The background of the matter was that a contract was entered into between the parties for a project during the course of which disputes and differences arose between the parties and the same were referred to an Arbitral Tribunal, which delivered its Award on 21.01.2017.
At this stage, a notice under Section 8 of the Code dated 06.02.2017 was sent by the Respondent to KCPL to pay an amount of Rs. 1,79,00,166/-. Within 10 days, by a letter dated 16.02.2017, KCPL disputed the invoice that was referred to in the said notice, stating that the said amount was, in fact, the subject-matter of an arbitration proceeding, and as per KCPL’s accounts, the Respondent was liable to pay larger amounts to them and subsequently on 20.04.2017, a Section 34 petition was filed by KCPL under the Arbitration Act challenging the aforesaid Award. It is only thereafter that a petition was filed under Section 9 of the Code, on 14.07.2017.
The respondent company objected to the application since dispute has been raised in time and before the filling of the application and a application. The NCLT admitted the application stating that arbitration award states the Respondent (corporate debtor) having admitted that the claimant is entitled to the said sum of Rs.1,71,98,302/-, then that a Section 34 petition was pending was irrelevant for the reason that the claim stood admitted, and there was no stay of the Award. For these reasons, therefore, the Section 9 petition was admitted.
On appeal, the NCLAT held that the non-obstante clause contained in Section 238 of the Code would
override the Arbitration Act. Also, according to the Appellate Tribunal, since Form V of Part 5 of the Insolvency & Bankruptcy (Application to Adjudicating Authority) Rules, 2016 requires particulars of an order of an arbitral panel adjudicating on the default, this would have to be treated as “a record of an operational debt”, as a result of which the petition would have to be admitted, as was correctly done by the NCLT. The appeal was, accordingly, dismissed.
We repeat that the object of the Code, at least insofar as operational creditors are concerned, is to put the insolvency process against a corporate debtor only in clear cases where a real dispute between the parties as to the debt owed does not exist.
The Supreme Court referring to Mobilox Innovations Private Limited vs.

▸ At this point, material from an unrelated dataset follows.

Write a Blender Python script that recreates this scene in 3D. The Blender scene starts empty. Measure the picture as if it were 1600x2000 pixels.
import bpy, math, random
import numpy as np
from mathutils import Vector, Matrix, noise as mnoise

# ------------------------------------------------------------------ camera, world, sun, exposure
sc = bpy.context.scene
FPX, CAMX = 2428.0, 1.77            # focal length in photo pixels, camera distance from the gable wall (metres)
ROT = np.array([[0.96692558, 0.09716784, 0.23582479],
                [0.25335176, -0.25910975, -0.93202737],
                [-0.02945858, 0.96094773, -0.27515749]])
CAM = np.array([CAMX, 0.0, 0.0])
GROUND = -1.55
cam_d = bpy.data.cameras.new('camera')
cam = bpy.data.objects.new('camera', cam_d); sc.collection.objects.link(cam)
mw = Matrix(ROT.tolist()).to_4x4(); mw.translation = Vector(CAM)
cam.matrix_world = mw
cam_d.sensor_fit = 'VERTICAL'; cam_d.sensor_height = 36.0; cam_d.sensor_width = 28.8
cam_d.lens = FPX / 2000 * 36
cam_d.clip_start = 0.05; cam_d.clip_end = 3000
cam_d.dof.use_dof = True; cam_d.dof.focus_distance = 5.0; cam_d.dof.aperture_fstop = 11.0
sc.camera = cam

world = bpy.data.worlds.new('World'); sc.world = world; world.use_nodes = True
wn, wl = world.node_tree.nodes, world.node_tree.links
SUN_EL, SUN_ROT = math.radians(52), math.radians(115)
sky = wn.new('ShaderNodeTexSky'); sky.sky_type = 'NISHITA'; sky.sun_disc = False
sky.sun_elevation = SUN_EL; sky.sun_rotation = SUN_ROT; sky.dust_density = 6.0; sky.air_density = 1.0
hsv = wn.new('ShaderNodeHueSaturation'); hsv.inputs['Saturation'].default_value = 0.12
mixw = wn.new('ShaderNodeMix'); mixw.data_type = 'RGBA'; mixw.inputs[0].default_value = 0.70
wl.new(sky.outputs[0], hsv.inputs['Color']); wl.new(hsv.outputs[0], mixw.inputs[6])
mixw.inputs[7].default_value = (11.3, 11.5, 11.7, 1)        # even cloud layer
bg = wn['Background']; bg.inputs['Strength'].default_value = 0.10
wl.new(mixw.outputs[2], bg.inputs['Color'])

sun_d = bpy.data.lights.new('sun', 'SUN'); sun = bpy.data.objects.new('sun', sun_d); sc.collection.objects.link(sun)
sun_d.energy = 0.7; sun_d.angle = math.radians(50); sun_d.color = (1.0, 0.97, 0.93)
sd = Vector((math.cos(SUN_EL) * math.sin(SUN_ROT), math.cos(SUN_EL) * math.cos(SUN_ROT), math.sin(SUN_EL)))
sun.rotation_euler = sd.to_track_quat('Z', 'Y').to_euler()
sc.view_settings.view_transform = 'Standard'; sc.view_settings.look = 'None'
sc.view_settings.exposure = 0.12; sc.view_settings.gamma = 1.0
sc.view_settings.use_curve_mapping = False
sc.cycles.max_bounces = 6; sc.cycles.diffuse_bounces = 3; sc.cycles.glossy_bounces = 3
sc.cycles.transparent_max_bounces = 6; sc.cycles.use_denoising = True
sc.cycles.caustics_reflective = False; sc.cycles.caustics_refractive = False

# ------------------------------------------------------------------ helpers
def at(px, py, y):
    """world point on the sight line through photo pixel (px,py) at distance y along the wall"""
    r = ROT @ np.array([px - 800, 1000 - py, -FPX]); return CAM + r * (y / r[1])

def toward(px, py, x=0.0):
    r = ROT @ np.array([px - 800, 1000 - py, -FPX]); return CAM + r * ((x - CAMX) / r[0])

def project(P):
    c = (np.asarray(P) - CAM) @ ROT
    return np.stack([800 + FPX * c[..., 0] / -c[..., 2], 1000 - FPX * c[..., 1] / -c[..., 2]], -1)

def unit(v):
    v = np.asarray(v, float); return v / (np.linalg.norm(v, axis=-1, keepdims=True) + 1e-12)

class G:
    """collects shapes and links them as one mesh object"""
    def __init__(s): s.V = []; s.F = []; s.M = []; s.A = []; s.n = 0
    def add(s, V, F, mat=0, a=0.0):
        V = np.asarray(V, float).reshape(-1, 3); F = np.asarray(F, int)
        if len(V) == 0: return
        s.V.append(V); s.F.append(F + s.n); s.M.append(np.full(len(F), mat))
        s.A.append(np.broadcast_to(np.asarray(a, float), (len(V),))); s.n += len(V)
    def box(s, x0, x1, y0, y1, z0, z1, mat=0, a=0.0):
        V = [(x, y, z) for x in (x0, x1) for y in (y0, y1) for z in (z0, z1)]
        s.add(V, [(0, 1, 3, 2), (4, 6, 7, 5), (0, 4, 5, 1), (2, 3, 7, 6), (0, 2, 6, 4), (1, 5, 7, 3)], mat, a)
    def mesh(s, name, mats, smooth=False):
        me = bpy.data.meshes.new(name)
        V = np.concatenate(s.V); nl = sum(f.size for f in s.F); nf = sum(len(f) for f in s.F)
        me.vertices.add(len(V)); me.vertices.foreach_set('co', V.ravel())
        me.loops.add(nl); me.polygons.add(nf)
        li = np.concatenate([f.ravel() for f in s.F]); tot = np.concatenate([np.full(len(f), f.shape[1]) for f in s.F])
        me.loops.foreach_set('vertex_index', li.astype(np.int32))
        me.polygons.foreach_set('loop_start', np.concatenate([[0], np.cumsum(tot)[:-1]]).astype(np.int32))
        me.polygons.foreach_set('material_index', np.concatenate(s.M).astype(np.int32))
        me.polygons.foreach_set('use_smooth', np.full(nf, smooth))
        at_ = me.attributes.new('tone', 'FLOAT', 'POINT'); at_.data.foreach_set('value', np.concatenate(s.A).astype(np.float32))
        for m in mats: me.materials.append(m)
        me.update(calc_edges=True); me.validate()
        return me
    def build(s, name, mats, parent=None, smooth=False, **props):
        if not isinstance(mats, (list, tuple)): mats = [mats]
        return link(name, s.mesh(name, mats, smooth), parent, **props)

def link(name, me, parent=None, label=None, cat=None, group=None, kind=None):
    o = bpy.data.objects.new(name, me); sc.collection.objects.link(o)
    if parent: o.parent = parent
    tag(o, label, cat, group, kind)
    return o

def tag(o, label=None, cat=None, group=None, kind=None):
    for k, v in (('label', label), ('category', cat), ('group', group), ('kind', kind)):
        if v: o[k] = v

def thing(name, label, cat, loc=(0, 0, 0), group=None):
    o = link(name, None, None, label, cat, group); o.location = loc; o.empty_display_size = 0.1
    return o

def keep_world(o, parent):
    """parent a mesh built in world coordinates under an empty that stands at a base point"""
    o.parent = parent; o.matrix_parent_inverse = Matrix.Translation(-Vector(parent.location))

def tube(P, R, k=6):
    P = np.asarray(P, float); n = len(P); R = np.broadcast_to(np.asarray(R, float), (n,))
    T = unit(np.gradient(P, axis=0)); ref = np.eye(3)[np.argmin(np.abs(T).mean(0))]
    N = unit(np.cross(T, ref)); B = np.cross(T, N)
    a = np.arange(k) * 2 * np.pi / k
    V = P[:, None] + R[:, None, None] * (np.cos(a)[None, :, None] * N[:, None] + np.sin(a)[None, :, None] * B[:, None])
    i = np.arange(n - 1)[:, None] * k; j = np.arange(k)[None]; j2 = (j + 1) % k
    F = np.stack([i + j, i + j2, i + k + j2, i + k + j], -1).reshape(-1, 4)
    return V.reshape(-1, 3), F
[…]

Kirusa Software Private Limited, held that a reading of Section 9(5)(ii)(d) would show that an application under Section 8 must be rejected if notice of a dispute has been received by the operational creditor which applies to the present case. Though undisputedly, an amount of Rs.1.71 Crores was admitted by the respondent in the arbitral proceedings to be a debt due, it to say that cross-claims of sums much above this amount has been turned down by the Arbitral Tribunal, which are pending in a Section 34 petition challenging the said Award. The very fact that there is a possibility that the respondent may succeed on these cross-claims is sufficient to state that the operational debt, in the present case, cannot be said to be an undisputed debt. It is important to note that unlike counter claim Nos. 1 and 2, which were rejected by the Arbitral Tribunal for lack of evidence, counter claim No.3 which amounts to Rs.19,88,20,475/- was rejected on the basis of a price adjustment clause on merits. Therefore, it is difficult to say at this stage of the proceedings, that no dispute would exist between the parties.